▽

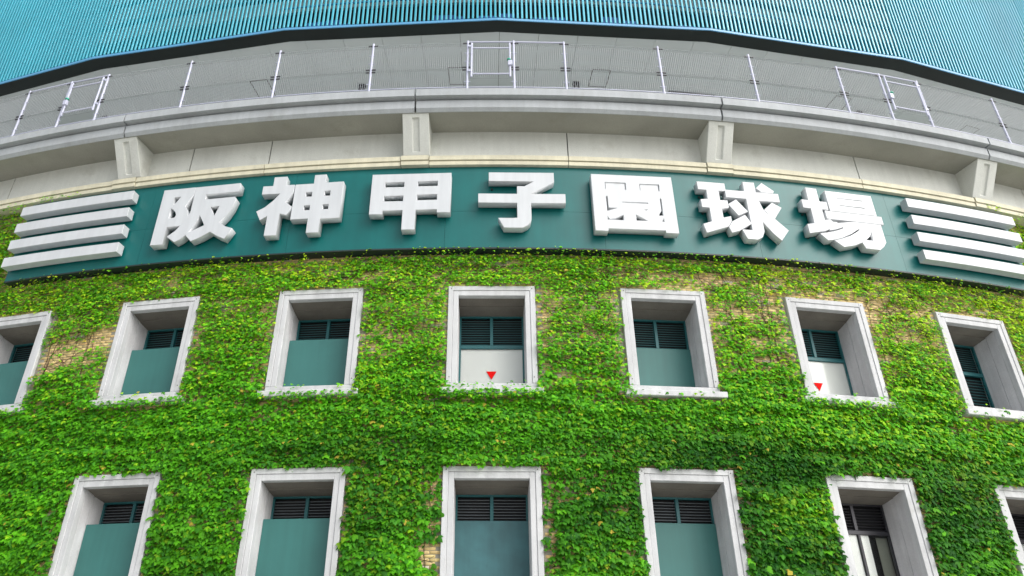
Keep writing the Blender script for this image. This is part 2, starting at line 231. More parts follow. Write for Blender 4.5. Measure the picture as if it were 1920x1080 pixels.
# --- windows
SIGN_A, SIGN_B = -.2662, .3015
def window(row, k):
    q = ROW[row]; th = wth(k); loc = P(th, RW, q['st']-.27)-BO; z0 = q['st']-.27
    Z = lambda z: z-z0
    ot, it, st, bt, lb = (Z(q[a]) for a in ('ot','it','st','bt','lb'))
    D = .83
    # surround: two flat bands with a fine step between them
    m = MB(); y1 = .16
    def ring(xo, xi, zo, zi, y0):
        m.box(-xo, -xi, y0, y1, st, zo); m.box(xi, xo, y0, y1, st, zo); m.box(-xi+.0, xi-.0, y0, y1, zi, zo)
    ring(1.0, .885, ot, ot-.115, -.012); ring(.883, .766, ot-.117, it, 0.004)
    lab = {(1,0):'window with a red triangle at its white pane, in the middle of the upper row', (1,2):'window with a small red triangle at the left of its white pane', (1,3):'window filled by louvres from top to bottom', (2,2):'window with dark bronze frame and shiny glass'}.get((row,k))
    wn = m.obj('window', M['frame'], bld, loc, th, bevel=.008, label=lab)
    b = MB()
    for x in (-.93,.93):
        for z in (ot-.07, st+.14): b.tube([(x,-.016,z),(x,-.008,z)], .014, 8)
    b.obj('bolt', M['seam'], wn)
    # lining of the recess, in two lengths with a joint between
    l = MB(); hd = MB(); t = .10
    zm = it+(bt-it)*.5
    for (ya, yb, za, zb, x) in ((.16, .415, it, zm, .766), (.427, D+.12, zm-.016, bt-.02, .760)):
        for s in (-1,1):
            a, c = sorted((s*x, s*(x+t))); l.box(a, c, ya, yb, st-.02, it+.06)
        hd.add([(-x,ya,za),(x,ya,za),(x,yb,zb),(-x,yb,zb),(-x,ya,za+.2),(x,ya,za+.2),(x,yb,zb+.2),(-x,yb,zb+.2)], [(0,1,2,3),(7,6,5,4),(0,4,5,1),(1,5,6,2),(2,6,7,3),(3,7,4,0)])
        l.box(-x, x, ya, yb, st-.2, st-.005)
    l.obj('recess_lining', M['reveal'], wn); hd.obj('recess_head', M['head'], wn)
    sl_ = MB(); sl_.box(-1.0,1.0,-.012,.16, st-.125, st-.003); sl_.box(-1.12,1.12,-.115,.10, st-.262, st-.128)
    sl_.obj('sill', M['frame'], wn, bevel=.012)
    dark = (row==2 and k>=2); fm = M['bronze'] if dark else M['teal']
    # fixed frame at the back of the recess
    f = MB(); w2 = .764; yb0, yb1 = D, D+.07
    f.box(-w2,-w2+.045,yb0,yb1,st,bt); f.box(w2-.045,w2,yb0,yb1,st,bt); f.box(-w2+.045,w2-.045,yb0,yb1,bt-.045,bt)
    f.box(-w2+.045,w2-.045,yb0-.01,yb1,lb,lb+.085)
    f.box(-.036,.036,yb0-.012,yb1,lb+.085,bt-.045)
    if dark: f.box(.0,.055,yb0-.012,yb1,st,lb)
    f.obj('louvre_frame', fm, wn, bevel=.004)
    def slats(za, zb, pitch):
        n = int((zb-za)/pitch); s_ = MB(); s_.add([(-w2+.045,-.016,-.014),(w2-.045,-.016,-.014),(w2-.045,.018,.010),(-w2+.045,.018,.010),(-w2+.045,-.018,-.006),(w2-.045,-.018,-.006),(w2-.045,.016,.016),(-w2+.045,.016,.016)],
              [(0,3,2,1),(4,5,6,7),(0,1,5,4),(1,2,6,5),(2,3,7,6),(3,0,4,7)])
        me = s_.mesh('louvre_slat')
        for i in range(n): link('louvre_slat', me, fm if row==1 else (M['greyslat'] if not dark else fm), wn, (0, D+.035, za+pitch*(i+.5)))
    full = (row==1 and k==3)
    slats(lb+.085, bt-.045, .061)
    if full: slats(st+.03, lb, .078)
    bk = MB(); bk.box(-w2,w2,D+.16,D+.2, (lb if not full else st), bt); 
    if not full: bk.box(-w2,w2,D+.085,D+.16,lb-.02,lb+.03)
    bk.obj('dark_backing', M['dark'], wn)
    # what closes the lower part
    front = (row==1 and k in (-4,-3,-2,-1)) or (row==2 and k in (-3,-2,-1))
    if front:
        zt = Z(9.245 if row==1 else 5.195); p_ = MB(); p_.box(-.758,.758,.425,.455,st-.0,zt)
        p_.obj('cover_board', M['board'], wn, bevel=.004)
    elif (row==1 and k in (1,4)) or (row==2 and k in (0,1)):
        zt = Z(9.19 if row==1 else 5.205); p_ = MB(); p_.box(-.76,.76,D-.05,D-.02,st-.0,zt)
        p_.obj('cover_board', M['boardblue'] if (row==2 and k==0) else M['board'], wn, bevel=.004)
    elif row==1 and k in (0,2):
        p_ = MB(); p_.box(-.718,.718,D+.03,D+.036,st,lb); p_.obj('pane', M['glass'], wn)
        p_ = MB(); p_.box(-.718,.718,D+.048,D+.055,st,lb+.0); p_.obj('blind', M['blind'], wn)
        xt, zt = (-.005 if k==0 else -.08), Z(8.56); p_ = MB(); p_.prism([(xt-.118,zt),(xt+.118,zt),(xt,zt-.20)], D+.022, D+.028)
        p_.obj('triangle_mark', M['red'], wn)
    elif dark:  # white and grey panels added behind the glass to imitate its reflections
        p_ = MB(); p_.box(-.718,0,D+.03,D+.036,st,lb); p_.box(.055,.718,D+.03,D+.036,st,lb); p_.obj('pane', M['glass'], wn)
        p_ = MB(); p_.box(-.75,-.005,D+.045,D+.05,st,lb+.0); p_.obj('blind', M['blind'], wn)
        p_ = MB(); p_.box(.06,.27,D+.045,D+.05,st,lb+.0); p_.obj('blind', M['blind'], wn)
        p_ = MB(); p_.box(.50,.76,D+.14,D+.15,st,lb+.02); p_.obj('inner_wall', M['greyblind'], wn)
        p_ = MB(); p_.box(.28,.52,D+.3,D+.31,st,lb+.02); p_.obj('dark_backing', M['dark'], wn)
    return wn
for row, k in WINS: window(row, k)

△

▸ **What the exercise asks**:
Quote the material word for word, dropping any images it holds.

▸ **Answer below**:
Keep writing the Blender script for this image. This is part 2, starting at line 231. More parts follow. Write for Blender 4.5. Measure the picture as if it were 1920x1080 pixels.
# --- windows
SIGN_A, SIGN_B = -.2662, .3015
def window(row, k):
    q = ROW[row]; th = wth(k); loc = P(th, RW, q['st']-.27)-BO; z0 = q['st']-.27
    Z = lambda z: z-z0
    ot, it, st, bt, lb = (Z(q[a]) for a in ('ot','it','st','bt','lb'))
    D = .83
    # surround: two flat bands with a fine step between them
    m = MB(); y1 = .16
    def ring(xo, xi, zo, zi, y0):
        m.box(-xo, -xi, y0, y1, st, zo); m.box(xi, xo, y0, y1, st, zo); m.box(-xi+.0, xi-.0, y0, y1, zi, zo)
    ring(1.0, .885, ot, ot-.115, -.012); ring(.883, .766, ot-.117, it, 0.004)
    lab = {(1,0):'window with a red triangle at its white pane, in the middle of the upper row', (1,2):'window with a small red triangle at the left of its white pane', (1,3):'window filled by louvres from top to bottom', (2,2):'window with dark bronze frame and shiny glass'}.get((row,k))
    wn = m.obj('window', M['frame'], bld, loc, th, bevel=.008, label=lab)
    b = MB()
    for x in (-.93,.93):
        for z in (ot-.07, st+.14): b.tube([(x,-.016,z),(x,-.008,z)], .014, 8)
    b.obj('bolt', M['seam'], wn)
    # lining of the recess, in two lengths with a joint between
    l = MB(); hd = MB(); t = .10
    zm = it+(bt-it)*.5
    for (ya, yb, za, zb, x) in ((.16, .415, it, zm, .766), (.427, D+.12, zm-.016, bt-.02, .760)):
        for s in (-1,1):
            a, c = sorted((s*x, s*(x+t))); l.box(a, c, ya, yb, st-.02, it+.06)
        hd.add([(-x,ya,za),(x,ya,za),(x,yb,zb),(-x,yb,zb),(-x,ya,za+.2),(x,ya,za+.2),(x,yb,zb+.2),(-x,yb,zb+.2)], [(0,1,2,3),(7,6,5,4),(0,4,5,1),(1,5,6,2),(2,6,7,3),(3,7,4,0)])
        l.box(-x, x, ya, yb, st-.2, st-.005)
    l.obj('recess_lining', M['reveal'], wn); hd.obj('recess_head', M['head'], wn)
    sl_ = MB(); sl_.box(-1.0,1.0,-.012,.16, st-.125, st-.003); sl_.box(-1.12,1.12,-.115,.10, st-.262, st-.128)
    sl_.obj('sill', M['frame'], wn, bevel=.012)
    dark = (row==2 and k>=2); fm = M['bronze'] if dark else M['teal']
    # fixed frame at the back of the recess
    f = MB(); w2 = .764; yb0, yb1 = D, D+.07
    f.box(-w2,-w2+.045,yb0,yb1,st,bt); f.box(w2-.045,w2,yb0,yb1,st,bt); f.box(-w2+.045,w2-.045,yb0,yb1,bt-.045,bt)
    f.box(-w2+.045,w2-.045,yb0-.01,yb1,lb,lb+.085)
    f.box(-.036,.036,yb0-.012,yb1,lb+.085,bt-.045)
    if dark: f.box(.0,.055,yb0-.012,yb1,st,lb)
    f.obj('louvre_frame', fm, wn, bevel=.004)
    def slats(za, zb, pitch):
        n = int((zb-za)/pitch); s_ = MB(); s_.add([(-w2+.045,-.016,-.014),(w2-.045,-.016,-.014),(w2-.045,.018,.010),(-w2+.045,.018,.010),(-w2+.045,-.018,-.006),(w2-.045,-.018,-.006),(w2-.045,.016,.016),(-w2+.045,.016,.016)],
              [(0,3,2,1),(4,5,6,7),(0,1,5,4),(1,2,6,5),(2,3,7,6),(3,0,4,7)])
        me = s_.mesh('louvre_slat')
        for i in range(n): link('louvre_slat', me, fm if row==1 else (M['greyslat'] if not dark else fm), wn, (0, D+.035, za+pitch*(i+.5)))
    full = (row==1 and k==3)
    slats(lb+.085, bt-.045, .061)
    if full: slats(st+.03, lb, .078)
    bk = MB(); bk.box(-w2,w2,D+.16,D+.2, (lb if not full else st), bt); 
    if not full: bk.box(-w2,w2,D+.085,D+.16,lb-.02,lb+.03)
    bk.obj('dark_backing', M['dark'], wn)
    # what closes the lower part
    front = (row==1 and k in (-4,-3,-2,-1)) or (row==2 and k in (-3,-2,-1))
    if front:
        zt = Z(9.245 if row==1 else 5.195); p_ = MB(); p_.box(-.758,.758,.425,.455,st-.0,zt)
        p_.obj('cover_board', M['board'], wn, bevel=.004)
    elif (row==1 and k in (1,4)) or (row==2 and k in (0,1)):
        zt = Z(9.19 if row==1 else 5.205); p_ = MB(); p_.box(-.76,.76,D-.05,D-.02,st-.0,zt)
        p_.obj('cover_board', M['boardblue'] if (row==2 and k==0) else M['board'], wn, bevel=.004)
    elif row==1 and k in (0,2):
        p_ = MB(); p_.box(-.718,.718,D+.03,D+.036,st,lb); p_.obj('pane', M['glass'], wn)
        p_ = MB(); p_.box(-.718,.718,D+.048,D+.055,st,lb+.0); p_.obj('blind', M['blind'], wn)
        xt, zt = (-.005 if k==0 else -.08), Z(8.56); p_ = MB(); p_.prism([(xt-.118,zt),(xt+.118,zt),(xt,zt-.20)], D+.022, D+.028)
        p_.obj('triangle_mark', M['red'], wn)
    elif dark:  # white and grey panels added behind the glass to imitate its reflections
        p_ = MB(); p_.box(-.718,0,D+.03,D+.036,st,lb); p_.box(.055,.718,D+.03,D+.036,st,lb); p_.obj('pane', M['glass'], wn)
        p_ = MB(); p_.box(-.75,-.005,D+.045,D+.05,st,lb+.0); p_.obj('blind', M['blind'], wn)
        p_ = MB(); p_.box(.06,.27,D+.045,D+.05,st,lb+.0); p_.obj('blind', M['blind'], wn)
        p_ = MB(); p_.box(.50,.76,D+.14,D+.15,st,lb+.02); p_.obj('inner_wall', M['greyblind'], wn)
        p_ = MB(); p_.box(.28,.52,D+.3,D+.31,st,lb+.02); p_.obj('dark_backing', M['dark'], wn)
    return wn
for row, k in WINS: window(row, k)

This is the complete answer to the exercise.